« Le domaine de la création artistique, parce qu’il est le fruit de l’imaginaire du créateur, est soumis à un régime de liberté renforcé afin de ne pas investir le juge d’un pouvoir de censure qui s’exercerait au nom d’une morale nécessairement subjective de nature à interdire des modes d’expression, souvent minoritaires, mais qui sont aussi le reflet d’une société vivante et qui ont leur place dans une démocratie. »
En une seule phrase, les juges de la cour d’appel de Versailles ont apporté, dans leur arrêt du 18 février dernier, une réponse claire, nette et sans ambiguïté au débat qui nous anime cet après-midi.
De ces quelques lignes, il ressort que la création artistique doit être protégée des velléités de censure, de plus en plus nombreuses, d’acteurs ou de collectifs divers.
Quand ils parviennent à leurs fins, comme ce fut encore le cas récemment, cette infime minorité prive alors une large majorité d’avoir accès à une œuvre, en s’attaquant aux fondements mêmes de la création et de la diffusion artistiques.

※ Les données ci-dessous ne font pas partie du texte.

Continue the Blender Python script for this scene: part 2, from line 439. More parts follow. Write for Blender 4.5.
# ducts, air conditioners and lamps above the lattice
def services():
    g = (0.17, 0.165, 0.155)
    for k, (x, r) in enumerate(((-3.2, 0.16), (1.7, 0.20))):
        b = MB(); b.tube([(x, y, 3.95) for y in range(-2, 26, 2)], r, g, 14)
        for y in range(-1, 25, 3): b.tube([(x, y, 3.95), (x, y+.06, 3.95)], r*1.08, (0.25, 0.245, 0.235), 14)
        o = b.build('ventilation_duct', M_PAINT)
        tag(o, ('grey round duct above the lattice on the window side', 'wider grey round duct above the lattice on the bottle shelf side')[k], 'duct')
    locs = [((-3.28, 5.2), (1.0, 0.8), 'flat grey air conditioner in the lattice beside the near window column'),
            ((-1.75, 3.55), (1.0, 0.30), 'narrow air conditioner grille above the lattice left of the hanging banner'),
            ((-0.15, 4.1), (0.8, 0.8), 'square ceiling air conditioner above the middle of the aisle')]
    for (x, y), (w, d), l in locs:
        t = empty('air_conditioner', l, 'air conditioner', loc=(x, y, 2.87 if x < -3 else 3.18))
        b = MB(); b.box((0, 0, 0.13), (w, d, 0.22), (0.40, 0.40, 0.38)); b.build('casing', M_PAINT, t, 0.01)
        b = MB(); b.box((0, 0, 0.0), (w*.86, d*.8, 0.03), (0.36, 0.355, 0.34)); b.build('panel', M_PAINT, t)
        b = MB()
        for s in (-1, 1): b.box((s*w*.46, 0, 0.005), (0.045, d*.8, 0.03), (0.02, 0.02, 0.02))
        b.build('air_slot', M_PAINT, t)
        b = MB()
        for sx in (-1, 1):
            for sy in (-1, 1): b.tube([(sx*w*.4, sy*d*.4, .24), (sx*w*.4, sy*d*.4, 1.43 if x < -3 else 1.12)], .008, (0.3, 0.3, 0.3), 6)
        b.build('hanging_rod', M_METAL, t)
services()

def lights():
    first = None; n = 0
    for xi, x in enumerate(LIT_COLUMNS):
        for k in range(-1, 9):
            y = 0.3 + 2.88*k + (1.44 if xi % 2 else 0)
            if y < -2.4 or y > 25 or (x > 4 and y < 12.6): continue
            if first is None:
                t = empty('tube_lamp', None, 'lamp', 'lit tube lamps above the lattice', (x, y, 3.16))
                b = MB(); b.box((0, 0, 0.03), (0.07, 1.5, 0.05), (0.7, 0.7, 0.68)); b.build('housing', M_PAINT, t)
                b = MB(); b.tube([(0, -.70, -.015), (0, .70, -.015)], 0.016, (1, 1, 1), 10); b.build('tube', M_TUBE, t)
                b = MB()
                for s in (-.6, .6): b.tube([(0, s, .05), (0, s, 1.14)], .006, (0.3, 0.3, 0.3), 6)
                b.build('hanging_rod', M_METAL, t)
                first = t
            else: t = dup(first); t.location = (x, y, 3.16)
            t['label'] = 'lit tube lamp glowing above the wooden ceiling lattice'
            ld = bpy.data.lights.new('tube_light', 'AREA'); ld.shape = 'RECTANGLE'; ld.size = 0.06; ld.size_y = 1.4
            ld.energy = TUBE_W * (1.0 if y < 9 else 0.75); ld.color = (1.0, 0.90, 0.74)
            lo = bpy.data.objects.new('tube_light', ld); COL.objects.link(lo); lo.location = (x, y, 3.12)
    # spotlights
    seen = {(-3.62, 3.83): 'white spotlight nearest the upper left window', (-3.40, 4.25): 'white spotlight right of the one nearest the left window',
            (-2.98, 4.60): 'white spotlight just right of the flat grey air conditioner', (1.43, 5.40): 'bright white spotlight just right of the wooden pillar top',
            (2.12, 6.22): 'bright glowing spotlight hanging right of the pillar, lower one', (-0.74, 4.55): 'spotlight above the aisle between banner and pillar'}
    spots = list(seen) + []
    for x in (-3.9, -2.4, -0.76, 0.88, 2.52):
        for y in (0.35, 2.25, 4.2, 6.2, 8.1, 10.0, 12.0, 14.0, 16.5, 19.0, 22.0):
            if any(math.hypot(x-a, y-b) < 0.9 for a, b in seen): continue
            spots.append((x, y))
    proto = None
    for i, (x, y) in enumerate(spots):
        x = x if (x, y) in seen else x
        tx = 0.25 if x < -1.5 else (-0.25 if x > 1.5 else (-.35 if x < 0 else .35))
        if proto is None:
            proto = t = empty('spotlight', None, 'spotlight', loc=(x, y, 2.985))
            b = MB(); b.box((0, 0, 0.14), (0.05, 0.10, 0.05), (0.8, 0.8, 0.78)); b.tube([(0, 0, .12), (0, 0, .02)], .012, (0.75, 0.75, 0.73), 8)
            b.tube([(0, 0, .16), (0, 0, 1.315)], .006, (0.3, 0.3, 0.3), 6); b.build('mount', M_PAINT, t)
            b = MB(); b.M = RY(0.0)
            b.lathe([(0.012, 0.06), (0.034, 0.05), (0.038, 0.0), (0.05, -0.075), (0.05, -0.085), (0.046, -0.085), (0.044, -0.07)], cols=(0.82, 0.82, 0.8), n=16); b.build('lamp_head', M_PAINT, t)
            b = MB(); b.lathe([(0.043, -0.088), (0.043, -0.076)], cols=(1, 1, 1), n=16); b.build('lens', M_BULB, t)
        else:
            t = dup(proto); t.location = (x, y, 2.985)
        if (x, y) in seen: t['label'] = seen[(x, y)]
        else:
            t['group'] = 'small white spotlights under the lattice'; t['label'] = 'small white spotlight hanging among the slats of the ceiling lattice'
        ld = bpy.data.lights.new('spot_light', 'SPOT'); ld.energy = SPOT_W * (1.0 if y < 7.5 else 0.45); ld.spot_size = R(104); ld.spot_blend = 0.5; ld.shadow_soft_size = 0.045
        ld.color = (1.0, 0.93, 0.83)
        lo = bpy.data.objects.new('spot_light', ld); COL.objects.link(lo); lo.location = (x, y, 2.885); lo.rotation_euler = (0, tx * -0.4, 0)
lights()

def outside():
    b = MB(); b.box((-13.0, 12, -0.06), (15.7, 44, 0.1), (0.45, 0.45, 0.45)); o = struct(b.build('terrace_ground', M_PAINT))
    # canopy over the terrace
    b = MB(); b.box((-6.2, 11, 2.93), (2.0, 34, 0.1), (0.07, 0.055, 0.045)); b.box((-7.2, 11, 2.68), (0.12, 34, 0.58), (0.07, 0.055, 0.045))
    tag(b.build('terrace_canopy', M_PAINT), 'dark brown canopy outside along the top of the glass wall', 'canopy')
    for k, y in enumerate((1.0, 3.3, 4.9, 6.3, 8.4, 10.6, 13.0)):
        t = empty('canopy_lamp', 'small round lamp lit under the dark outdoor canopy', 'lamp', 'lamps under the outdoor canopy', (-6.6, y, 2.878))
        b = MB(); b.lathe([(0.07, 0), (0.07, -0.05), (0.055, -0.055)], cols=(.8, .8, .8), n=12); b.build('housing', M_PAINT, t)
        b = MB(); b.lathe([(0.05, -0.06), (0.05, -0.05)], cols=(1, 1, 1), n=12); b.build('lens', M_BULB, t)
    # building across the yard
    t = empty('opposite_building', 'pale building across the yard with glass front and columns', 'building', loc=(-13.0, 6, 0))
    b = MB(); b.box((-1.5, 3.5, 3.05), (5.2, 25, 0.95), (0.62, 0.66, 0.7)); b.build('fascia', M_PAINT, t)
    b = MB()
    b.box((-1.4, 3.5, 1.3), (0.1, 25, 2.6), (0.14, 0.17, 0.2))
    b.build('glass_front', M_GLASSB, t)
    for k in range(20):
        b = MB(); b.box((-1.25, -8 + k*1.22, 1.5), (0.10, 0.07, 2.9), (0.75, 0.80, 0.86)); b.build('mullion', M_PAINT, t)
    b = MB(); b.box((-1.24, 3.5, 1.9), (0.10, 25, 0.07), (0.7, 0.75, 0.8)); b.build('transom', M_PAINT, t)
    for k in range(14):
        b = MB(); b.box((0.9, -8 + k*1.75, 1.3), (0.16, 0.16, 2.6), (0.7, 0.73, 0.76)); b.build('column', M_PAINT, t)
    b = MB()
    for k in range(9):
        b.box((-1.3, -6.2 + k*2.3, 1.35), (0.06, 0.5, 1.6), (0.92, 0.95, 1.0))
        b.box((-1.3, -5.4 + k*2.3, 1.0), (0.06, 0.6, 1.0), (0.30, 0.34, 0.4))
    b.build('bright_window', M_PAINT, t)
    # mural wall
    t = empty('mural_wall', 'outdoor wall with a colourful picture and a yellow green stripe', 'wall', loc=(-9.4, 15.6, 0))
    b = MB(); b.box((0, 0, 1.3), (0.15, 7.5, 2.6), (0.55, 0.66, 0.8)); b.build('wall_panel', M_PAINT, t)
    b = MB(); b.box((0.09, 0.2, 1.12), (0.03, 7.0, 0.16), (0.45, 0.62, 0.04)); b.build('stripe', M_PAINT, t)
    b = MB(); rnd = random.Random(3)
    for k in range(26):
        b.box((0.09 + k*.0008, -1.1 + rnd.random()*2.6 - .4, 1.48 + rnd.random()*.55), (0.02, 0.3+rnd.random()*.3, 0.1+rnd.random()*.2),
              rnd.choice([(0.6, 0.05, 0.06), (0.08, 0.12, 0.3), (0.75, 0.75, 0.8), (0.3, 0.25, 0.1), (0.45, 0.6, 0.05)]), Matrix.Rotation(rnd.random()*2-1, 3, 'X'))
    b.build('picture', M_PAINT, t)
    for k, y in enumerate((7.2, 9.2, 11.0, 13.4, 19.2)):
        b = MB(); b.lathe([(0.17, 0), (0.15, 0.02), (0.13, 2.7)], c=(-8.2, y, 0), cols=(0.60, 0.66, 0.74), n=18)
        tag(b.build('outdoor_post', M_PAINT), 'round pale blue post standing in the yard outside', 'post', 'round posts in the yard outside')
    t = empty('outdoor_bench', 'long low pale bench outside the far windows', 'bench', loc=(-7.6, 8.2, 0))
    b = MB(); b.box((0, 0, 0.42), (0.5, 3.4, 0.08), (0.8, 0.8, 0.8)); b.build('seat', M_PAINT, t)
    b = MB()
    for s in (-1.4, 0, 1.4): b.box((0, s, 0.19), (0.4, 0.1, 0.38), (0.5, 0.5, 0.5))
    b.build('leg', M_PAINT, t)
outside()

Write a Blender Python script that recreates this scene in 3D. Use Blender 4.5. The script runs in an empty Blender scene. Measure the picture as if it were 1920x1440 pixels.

Nous ne pouvons céder sur ce point, à moins de concéder implicitement qu’il existerait un art moralement acceptable et un art moralement répréhensible. Les juges de vertu sont d’un autre temps, et le seul art condamnable est celui qui ne respecte pas la loi.
Ainsi, dès lors que la spécificité de la liberté de la création est établie, et s’il est nécessaire d’y adjoindre un « régime de liberté renforcé », comme le font observer les magistrats de la cour d’appel de Versailles, il faut que celui-ci passe non seulement par la reconnaissance de la singularité de la liberté de création et de diffusion artistiques, mais aussi par la normativité de ces principes essentiels à l’existence, au développement et au rayonnement des arts et de la culture dans notre pays.
C’est pourquoi, pour conférer une normativité à ces principes, nous proposons de créer une sanction pénale en cas d’entrave à la liberté de création et de diffusion artistiques, analogue à celle qui prévaut en cas d’entrave à la liberté d’expression.
J’ajouterai que, par syllogisme, il serait incohérent de convenir du caractère particulier et même unique de la liberté de création et de diffusion, comme nous venons de le faire, et de vouloir les assimiler, pénalement, à la liberté d’expression. Ces libertés sont bien distinctes et méritent donc une caractérisation pénale en cas d’entrave.